Já no Centro-Sul, a irrigação era majoritariamente utilizada para “salvamento”. Pequenas lâminas (30mm a 60 mm) aplicadas em épocas críticas visando favorecer a rebrota da cana após o corte e, dessa forma, garantir o estabelecimento do canavial com boa população de plantas para o ciclo seguinte. “Todavia, com o aumento das crises hídricas, produtores e usinas da região passaram a perceber que a irrigação pode ser um trunfo para mitigar esses riscos e garantir maiores produtividades.”
André Elia Neto: “Não existe fomento governamental que incentive a prática. Pelo contrário, a irrigação ainda é vista com preconceito”
Foto: Arquivo pessoal
Essa nova percepção tem ampliado o uso da irrigação ao longo das últimas safras. Porém, uma maior adoção ainda esbarra em certos entraves, como a falta de apoio do governo. “Não existe fomento governamental que incentive a prática. Pelo contrário, a irrigação ainda é vista com preconceito e não como um instrumento que pode melhorar a segurança do país na produção de alimentos, fibra e energia limpa”, observa Elia Neto.
O consultor ressalta que o código florestal brasileiro prevê que a intervenção ou a supressão de vegetação nativa em Áreas de Preservação Permanente (APP) para a criação de barragens somente será permitida em casos de utilidade pública, interesse social ou baixo impacto ambiental. Abastecimento da população e produção de energia elétrica são os dois principais exemplos. “Nesses casos, é possível fazer a remoção de parte da vegetação, desde que com a devida compensação, para realização de barramentos. Já no caso da irrigação, tudo é mais complicado.”

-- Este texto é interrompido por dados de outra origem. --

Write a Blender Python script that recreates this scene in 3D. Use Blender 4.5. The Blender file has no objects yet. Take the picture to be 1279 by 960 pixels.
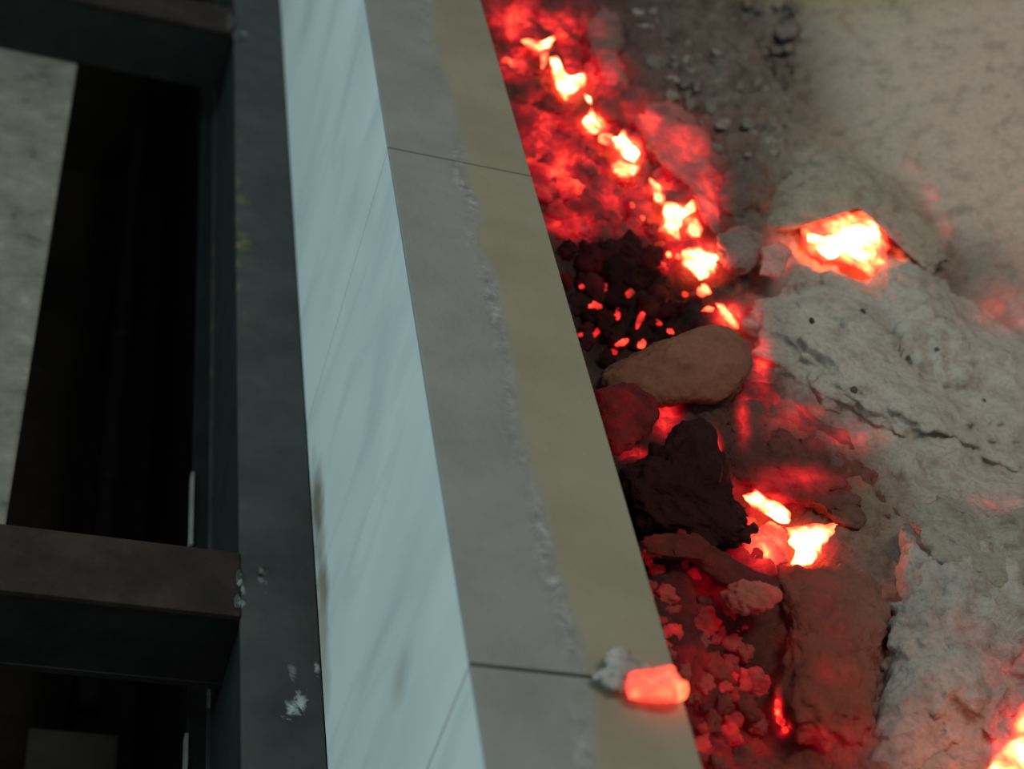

Processo de liberação para construção de barragens para irrigação é lento e burocrático
Foto: Divulgação Coruripe
Ele explica que as barragens para irrigação, desde que devidamente regulamentadas, não impactam na disponibilidade geral do recurso. Pelo contrário. Muitas vezes, essas estruturas irão regularizar o fluxo de água para as comunidades próximas. Lembrando que as barragens para irrigação armazenam, em última análise, águas de chuvas, que de outro modo fluiriam para o mar. “O licenciamento altamente burocrático e a dificuldade em obter outorgas acabam afastando possíveis adeptos do sistema, que através da verticalização da produção poderia estar contribuindo para uma maior produção sem que seja necessária a abertura de novas áreas.”